Saturday, April 19, 2014

Picnics For Pilgrims: The pancaritat

Once upon a time, in the days before a bit of old bone from Saint Sebastian turned up in Palma in the sixteenth century, relieved the city of the plague and secured for Sebastian the gig as the city's patron saint, the Guardian Angel was Palma's patron. So revered was the Angel that the festival of the Angel was one of the most important religious occasions on the island. The day for this festival was established as being the Sunday after Easter. In Palma it still is the Festival of the Angel (it was in fact revived at the start of the 1980s) but it is also the day of the "pancaritat", which literally means bread charity.

Long ago, the festival and bread-giving were combined. The poor would receive bread which had been blessed at the oratory of the Knights Templar, but the nature of the pancaritat changed over the centuries. By the nineteenth century it was no longer a solemn and charitable affair but rather an occasion for having something of a party, and the tradition had long ceased to be confined to Palma. Pancaritats now take place in most towns on the island.

This diffusion has meant that the pancaritat doesn't have to take place on so-called Angel Sunday. It has, quite literally, become a moveable feast, depending on where it is held. The word itself has acquired a different meaning. It is a picnic but one which retains a religious overtone. It is a picnic that is also a pilgrimage. In Palma this means thousands of people schlepping up to Bellver Castle. Elsewhere it can mean taking a bit of a stroll down the road, armed with bread, pastries and what have you and usually accompanied by the ubiquitous pipers.

In Alcúdia, as one example, they have stuck with Angel Sunday as being the day for the pancaritat. There is not one mass, not two but three.
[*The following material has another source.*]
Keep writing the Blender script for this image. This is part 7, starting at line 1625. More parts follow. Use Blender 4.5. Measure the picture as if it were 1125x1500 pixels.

The first two are where mass is normally held - in the parish church - but the third, at one o'clock (just in time for lunch), is at the cave of Sant Martí, the rather odd bit of iconography carved into the countryside near the Bellevue hotel complex which is subject to the occasional spot of graffiti. Once mass is dispensed with, it's time to open the cool boxes and the picnic hampers.

But Alcúdia doesn't only have the Sant Martí pancaritat. The walk to the cave isn't that difficult. Walking up the mountain from Bonaire to the hermitage of La Victoria presents an altogether tougher proposition for the picnic-bound pilgrims. And it takes place on Tuesday, which is an example therefore of how the feast has been moved.

Similarly, Tuesday is the day for the good people of Sa Pobla to rediscover their Crestatx roots and head off the kilometre or so to the old oratory of Crestatx. It is a rediscovery because Crestatx is where the people of Sa Pobla were originally from. Under King Jaume II's system of Mallorcan new towns (1300), Crestatx folk were relocated, and thus Sa Pobla was born.

The Crestatx pancaritat is of an altogether grander order than the events in Alcúdia. It's an all-day affair, the pilgrimage leaving Sa Pobla at nine in the morning and not returning until half six in the evening, and even then there is more of a celebration - folk dance back in Sa Pobla's Plaça Major. And the pilgrimage itself doesn't have to be on foot. There is a shuttle bus which goes every fifteen minutes.

Muro is another town which takes its pancaritat seriously. It's on Monday. Rockets fired at 10am are the starting-gun for the big day out (in Sa Pobla they ring the bells, minus the Antonia big bell, which has come down for repairs), and the "murers" trek off to the hermitage of Sant Vicenç (pipers in tow, naturally enough) for a spot of mass at eleven, some kiddies' ents at midday, ensaimadas and other nosh at the picnic tables and then some folk dance at half three once the food has been digested.

These are just a small selection of Mallorca's pancaritats. They are very much a Mallorcan tradition and Mallorcan only. In Catalonia there are "caramelles", which are similar in that they are an Easter festivity, but the pancaritat can rightly be claimed as being unique to Mallorcan culture and can also rightly be claimed as being one of the very oldest traditions on the island.